NABOKV-L post 0021083, Tue, 21 Dec 2010 13:45:28 -0200

[NABOKOV-L] [WORDS] "Toska" one of Pushkin's three favorite words
In a former posting, I brought up Nabokov's description of the Russian word "Toska"
Vladmir Nabokov: "No single word in English renders all the shades of toska. At its deepest and most painful, it is a sensation of great spiritual anguish, often without any specific cause. At less morbid levels it is a dull ache of the soul, a longing with nothing to long for, a sick pining, a vague restlessness, mental throes, yearning. In particular cases it may be the desire for somebody of something specific, nostalgia, love-sickness. At the lowest level it grades into ennui, boredom."

There are developments to this EO I- XXXIV entry in n. to Three:VII: 10: "Toska is the generic term for a feeling of physical or metaphysical dissatisfaction, a sense of longing, a dull anguish, a preying misery, a gnawing mental ache."

At the end of his note to"/Sgoráya négoy i toskóy:" (p.337) Nabokov adds: "Pushkin's three favorite words, nega, toska, and tomlen'e, are all collected here in one bunch."
According to him "nega ranges from 'mollitude'...through various shades of amorous outright voluptuousness."
When Nabokov applies "mollitude", in Ada, there seems to be no indication to Pushkin, rather the opposite for, from what I recollect, in Ada it is associated to male vulgarity and not to a romantic maiden's burning "with all the French languours of flesh and fancy." [cf. also p.360: sensuousness...aching (négi...toskúyushchey)].
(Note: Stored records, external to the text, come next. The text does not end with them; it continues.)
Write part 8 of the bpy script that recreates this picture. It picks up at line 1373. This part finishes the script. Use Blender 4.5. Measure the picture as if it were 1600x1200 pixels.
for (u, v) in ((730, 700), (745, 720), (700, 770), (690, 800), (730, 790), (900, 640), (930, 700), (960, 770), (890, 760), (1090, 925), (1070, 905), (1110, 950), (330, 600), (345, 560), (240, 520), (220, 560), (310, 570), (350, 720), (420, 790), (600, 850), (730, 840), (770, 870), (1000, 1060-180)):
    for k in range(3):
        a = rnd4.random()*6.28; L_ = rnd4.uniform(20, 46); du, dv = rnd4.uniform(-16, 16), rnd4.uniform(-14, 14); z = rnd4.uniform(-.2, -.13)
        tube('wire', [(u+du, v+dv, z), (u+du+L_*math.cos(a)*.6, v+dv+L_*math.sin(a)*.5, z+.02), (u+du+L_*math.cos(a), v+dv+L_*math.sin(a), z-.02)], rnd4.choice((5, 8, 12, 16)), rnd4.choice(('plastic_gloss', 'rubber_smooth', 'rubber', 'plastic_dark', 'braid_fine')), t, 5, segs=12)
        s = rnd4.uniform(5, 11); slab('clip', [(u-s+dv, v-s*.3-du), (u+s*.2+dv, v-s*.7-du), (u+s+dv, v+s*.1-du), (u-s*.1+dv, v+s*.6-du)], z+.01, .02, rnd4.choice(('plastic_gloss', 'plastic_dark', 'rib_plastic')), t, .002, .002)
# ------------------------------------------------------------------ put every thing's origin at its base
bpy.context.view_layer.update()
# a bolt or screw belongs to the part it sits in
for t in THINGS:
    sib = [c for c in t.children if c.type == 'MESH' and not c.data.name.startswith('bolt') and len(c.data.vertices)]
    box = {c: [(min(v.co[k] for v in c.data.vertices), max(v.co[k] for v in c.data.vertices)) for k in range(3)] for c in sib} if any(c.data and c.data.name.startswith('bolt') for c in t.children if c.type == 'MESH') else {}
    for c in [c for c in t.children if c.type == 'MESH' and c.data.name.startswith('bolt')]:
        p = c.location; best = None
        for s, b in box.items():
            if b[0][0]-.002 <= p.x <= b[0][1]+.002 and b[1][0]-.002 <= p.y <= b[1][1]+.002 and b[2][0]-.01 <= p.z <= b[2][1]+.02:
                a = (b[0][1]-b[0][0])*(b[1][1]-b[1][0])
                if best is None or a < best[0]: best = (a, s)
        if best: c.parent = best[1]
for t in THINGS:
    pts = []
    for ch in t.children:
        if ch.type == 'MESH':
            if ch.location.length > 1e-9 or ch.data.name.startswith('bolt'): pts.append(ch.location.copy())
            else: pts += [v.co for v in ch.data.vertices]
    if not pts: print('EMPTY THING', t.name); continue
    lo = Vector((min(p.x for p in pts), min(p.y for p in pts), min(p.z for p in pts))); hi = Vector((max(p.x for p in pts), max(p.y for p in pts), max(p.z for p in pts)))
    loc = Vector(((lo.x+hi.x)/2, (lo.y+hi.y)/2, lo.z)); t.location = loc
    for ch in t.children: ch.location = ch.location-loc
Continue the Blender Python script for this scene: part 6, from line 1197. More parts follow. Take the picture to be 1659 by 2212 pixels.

From a different angle, Nabokov's returns once again to "Toska" in his Lectures on Don Quixote (Ed.Bowers, p. 69)
"Sancho has gone and Don Quixote is strangely alone and suddenly feels himself permeated with a strange sense of loneliness and yearning, something more than merely a sense of solitude, a kind of purposeless nostalgic longing." He retires to his room and the reader "can see through the window bars the gleam of the bright green stockings he is slowly shedding and studying - just as in reading another famous story, where the grotesque and the lyrical are somewhat similarly interwoven, Gogol's Dead Souls, we shall glimpse ...the glossy leather of a pair of new boots that a dreaming lodger admires...But Don Quixote's stockings are anything bu new. O disaster, the narrator sighs as he contemplates the bursting of several stitches in the left stocking... The wrteched sense of poverty mingles with his general dejection and he finally goes to bed, moody and heavy-hearted. Is it only Sancho´s absence and the burst threads of his stockings that induce this sadness, this Spanish soledad, this Portuguese saudades, this French angoisse, this German Sensucht, this Russian toska? We wonder - we wonder if it does not go deeper. Remember that Sancho, his squire, is the crutch of Quixote's madness, the prop of his delusion, and now Don Quixote is strangely alone."

In both instances (EO and Quixote) it is mentioned close to a lady (Tatiana and Altisidora) and, particularly in Quixote, referred to a defenseless state of madness, when dreams may permeate reality in a new revelatory way.